### Supplied records ###

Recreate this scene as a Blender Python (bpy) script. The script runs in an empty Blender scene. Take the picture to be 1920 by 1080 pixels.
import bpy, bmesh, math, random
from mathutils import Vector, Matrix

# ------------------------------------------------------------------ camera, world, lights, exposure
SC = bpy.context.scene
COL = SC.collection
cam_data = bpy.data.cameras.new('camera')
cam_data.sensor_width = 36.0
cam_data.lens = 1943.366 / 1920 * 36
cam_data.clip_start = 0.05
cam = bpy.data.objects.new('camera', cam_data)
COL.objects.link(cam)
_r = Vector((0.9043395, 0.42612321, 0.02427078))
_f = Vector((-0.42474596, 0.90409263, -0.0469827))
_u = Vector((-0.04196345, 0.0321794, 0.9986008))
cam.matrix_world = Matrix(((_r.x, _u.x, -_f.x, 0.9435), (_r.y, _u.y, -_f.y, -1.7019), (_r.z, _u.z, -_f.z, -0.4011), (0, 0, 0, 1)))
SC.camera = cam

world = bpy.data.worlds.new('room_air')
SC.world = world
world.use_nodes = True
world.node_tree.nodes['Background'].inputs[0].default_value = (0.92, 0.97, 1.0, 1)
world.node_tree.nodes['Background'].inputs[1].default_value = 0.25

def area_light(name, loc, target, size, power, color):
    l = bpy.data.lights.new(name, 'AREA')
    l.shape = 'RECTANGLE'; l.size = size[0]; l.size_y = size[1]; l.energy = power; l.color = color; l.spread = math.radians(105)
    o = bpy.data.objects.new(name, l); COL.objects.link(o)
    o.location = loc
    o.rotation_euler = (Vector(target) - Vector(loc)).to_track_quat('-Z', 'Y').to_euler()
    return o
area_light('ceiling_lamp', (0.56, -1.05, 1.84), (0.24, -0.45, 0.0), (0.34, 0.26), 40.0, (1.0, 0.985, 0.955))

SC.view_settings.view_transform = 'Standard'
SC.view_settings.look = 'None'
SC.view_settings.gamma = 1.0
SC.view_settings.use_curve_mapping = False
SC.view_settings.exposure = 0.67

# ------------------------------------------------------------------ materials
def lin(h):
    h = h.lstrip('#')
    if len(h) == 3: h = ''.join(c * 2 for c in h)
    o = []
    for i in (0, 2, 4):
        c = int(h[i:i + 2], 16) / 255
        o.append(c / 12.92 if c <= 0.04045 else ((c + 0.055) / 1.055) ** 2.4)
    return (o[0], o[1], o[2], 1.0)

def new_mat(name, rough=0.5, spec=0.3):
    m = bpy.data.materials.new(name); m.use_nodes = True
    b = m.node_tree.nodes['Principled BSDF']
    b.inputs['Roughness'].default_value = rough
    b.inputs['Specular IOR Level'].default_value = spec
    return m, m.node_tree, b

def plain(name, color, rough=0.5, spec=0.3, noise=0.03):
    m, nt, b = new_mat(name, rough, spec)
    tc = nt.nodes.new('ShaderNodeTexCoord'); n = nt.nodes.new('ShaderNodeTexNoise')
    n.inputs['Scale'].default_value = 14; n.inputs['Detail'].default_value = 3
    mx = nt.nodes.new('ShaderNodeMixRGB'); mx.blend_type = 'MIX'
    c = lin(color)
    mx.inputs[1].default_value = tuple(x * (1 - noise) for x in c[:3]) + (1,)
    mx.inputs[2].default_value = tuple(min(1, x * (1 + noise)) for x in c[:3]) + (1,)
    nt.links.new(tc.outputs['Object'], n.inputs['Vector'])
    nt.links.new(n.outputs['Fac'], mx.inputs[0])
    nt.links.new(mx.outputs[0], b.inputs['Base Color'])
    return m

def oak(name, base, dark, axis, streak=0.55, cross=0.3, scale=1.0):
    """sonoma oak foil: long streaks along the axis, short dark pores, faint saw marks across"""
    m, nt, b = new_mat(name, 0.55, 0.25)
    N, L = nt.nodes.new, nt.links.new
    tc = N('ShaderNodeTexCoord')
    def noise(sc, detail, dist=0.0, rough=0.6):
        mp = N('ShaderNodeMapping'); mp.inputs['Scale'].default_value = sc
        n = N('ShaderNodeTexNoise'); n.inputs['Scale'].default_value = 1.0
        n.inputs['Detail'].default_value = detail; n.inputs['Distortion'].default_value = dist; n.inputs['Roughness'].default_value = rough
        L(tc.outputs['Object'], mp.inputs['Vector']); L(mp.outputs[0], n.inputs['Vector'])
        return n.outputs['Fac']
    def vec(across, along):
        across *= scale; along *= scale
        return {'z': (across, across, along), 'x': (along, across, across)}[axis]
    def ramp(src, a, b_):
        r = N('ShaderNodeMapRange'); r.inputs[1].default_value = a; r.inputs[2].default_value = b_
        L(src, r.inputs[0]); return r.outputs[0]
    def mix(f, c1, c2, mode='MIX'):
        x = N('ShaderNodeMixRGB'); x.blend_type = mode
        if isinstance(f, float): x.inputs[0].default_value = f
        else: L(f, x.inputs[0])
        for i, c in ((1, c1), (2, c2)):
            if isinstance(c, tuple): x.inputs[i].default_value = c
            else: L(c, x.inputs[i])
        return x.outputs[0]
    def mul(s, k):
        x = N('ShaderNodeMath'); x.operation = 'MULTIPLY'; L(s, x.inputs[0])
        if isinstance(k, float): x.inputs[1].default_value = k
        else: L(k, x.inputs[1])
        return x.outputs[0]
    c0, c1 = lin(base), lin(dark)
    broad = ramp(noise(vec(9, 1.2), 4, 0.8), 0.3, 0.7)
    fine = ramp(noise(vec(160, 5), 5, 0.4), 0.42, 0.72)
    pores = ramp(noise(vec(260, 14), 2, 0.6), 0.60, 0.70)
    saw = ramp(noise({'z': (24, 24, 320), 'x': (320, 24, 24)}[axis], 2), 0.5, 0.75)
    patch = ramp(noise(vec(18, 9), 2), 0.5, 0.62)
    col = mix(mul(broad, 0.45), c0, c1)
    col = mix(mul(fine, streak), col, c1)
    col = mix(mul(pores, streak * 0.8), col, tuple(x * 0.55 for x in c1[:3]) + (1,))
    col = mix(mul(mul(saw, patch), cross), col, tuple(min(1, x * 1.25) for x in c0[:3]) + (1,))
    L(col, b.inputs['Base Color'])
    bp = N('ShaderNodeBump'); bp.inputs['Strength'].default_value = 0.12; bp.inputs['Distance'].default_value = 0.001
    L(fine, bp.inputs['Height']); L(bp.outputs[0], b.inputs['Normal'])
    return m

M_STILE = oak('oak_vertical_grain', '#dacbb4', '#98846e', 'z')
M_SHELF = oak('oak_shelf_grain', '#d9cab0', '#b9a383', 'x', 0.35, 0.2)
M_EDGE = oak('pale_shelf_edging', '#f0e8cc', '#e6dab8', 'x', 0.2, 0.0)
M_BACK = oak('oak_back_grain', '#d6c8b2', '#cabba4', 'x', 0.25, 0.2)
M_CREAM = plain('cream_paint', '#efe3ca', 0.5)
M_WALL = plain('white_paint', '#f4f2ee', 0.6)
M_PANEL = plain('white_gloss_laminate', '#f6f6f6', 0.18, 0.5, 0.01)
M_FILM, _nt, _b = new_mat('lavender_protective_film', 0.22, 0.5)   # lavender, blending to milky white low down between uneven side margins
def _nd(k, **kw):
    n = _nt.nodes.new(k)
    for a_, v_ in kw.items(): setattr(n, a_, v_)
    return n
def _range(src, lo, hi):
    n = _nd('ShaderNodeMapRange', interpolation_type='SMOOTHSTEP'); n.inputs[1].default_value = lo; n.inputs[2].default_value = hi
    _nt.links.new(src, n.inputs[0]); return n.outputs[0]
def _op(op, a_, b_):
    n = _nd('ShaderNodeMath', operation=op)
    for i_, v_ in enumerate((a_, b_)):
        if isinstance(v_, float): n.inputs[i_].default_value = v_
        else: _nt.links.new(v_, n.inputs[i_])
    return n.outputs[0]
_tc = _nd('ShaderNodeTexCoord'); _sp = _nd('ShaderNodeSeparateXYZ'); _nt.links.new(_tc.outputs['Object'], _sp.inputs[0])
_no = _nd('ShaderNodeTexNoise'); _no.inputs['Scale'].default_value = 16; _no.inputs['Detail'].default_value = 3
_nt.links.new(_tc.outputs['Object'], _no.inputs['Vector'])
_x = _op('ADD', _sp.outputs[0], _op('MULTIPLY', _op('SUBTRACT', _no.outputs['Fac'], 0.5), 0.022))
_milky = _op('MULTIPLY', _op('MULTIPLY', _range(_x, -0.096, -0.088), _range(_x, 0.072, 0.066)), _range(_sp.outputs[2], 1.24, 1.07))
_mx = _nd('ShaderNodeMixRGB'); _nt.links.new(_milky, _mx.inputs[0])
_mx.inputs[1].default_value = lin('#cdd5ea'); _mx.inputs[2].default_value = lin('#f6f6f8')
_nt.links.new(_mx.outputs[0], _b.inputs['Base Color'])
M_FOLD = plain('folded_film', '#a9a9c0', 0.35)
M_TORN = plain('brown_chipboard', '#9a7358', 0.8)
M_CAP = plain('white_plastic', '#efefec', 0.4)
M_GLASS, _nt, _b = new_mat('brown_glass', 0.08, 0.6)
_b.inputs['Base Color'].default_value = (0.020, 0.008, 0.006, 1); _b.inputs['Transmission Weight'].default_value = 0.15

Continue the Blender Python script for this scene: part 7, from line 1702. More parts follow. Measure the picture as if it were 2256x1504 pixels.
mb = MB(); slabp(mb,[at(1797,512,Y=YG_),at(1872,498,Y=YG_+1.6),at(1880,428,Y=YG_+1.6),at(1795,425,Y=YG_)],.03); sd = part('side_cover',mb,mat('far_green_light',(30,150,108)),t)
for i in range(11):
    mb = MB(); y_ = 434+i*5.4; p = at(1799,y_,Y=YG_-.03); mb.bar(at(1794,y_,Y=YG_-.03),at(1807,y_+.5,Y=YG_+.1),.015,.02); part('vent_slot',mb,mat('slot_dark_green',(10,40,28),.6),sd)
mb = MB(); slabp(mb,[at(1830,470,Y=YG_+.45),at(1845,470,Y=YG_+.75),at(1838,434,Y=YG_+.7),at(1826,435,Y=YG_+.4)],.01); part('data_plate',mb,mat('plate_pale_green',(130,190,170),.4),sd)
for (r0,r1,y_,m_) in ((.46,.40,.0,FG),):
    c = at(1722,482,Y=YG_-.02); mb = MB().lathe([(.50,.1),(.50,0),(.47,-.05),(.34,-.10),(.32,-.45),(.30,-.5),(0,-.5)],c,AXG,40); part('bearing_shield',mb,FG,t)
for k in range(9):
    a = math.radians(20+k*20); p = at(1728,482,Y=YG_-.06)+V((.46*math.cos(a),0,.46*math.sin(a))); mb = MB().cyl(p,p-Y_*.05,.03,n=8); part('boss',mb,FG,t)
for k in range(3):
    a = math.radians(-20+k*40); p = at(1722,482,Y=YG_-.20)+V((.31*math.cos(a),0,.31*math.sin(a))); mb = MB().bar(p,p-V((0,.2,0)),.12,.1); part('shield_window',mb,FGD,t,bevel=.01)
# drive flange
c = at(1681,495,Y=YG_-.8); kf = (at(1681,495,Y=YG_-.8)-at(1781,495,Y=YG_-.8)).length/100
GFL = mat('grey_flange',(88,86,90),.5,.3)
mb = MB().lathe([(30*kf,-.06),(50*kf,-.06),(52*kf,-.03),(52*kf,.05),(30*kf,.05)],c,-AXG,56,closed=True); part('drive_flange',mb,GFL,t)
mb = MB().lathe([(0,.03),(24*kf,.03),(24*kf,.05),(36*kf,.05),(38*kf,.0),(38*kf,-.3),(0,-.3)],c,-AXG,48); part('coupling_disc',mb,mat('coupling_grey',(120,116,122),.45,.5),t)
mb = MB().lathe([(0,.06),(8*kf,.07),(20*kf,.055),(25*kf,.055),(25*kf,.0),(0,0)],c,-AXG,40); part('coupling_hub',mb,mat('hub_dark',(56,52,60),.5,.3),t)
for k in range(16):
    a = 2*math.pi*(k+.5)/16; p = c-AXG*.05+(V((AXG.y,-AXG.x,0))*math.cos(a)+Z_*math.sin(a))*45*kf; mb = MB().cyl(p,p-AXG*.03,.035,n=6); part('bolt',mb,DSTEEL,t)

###

> _Written request_:
Print, please, the lines above from the very first through the one that holds "from mathutils import Vector, Matrix", both included, word for word and with nothing else.

> _Complete answer_:
Recreate this scene as a Blender Python (bpy) script. The script runs in an empty Blender scene. Take the picture to be 1920 by 1080 pixels.
import bpy, bmesh, math, random
from mathutils import Vector, Matrix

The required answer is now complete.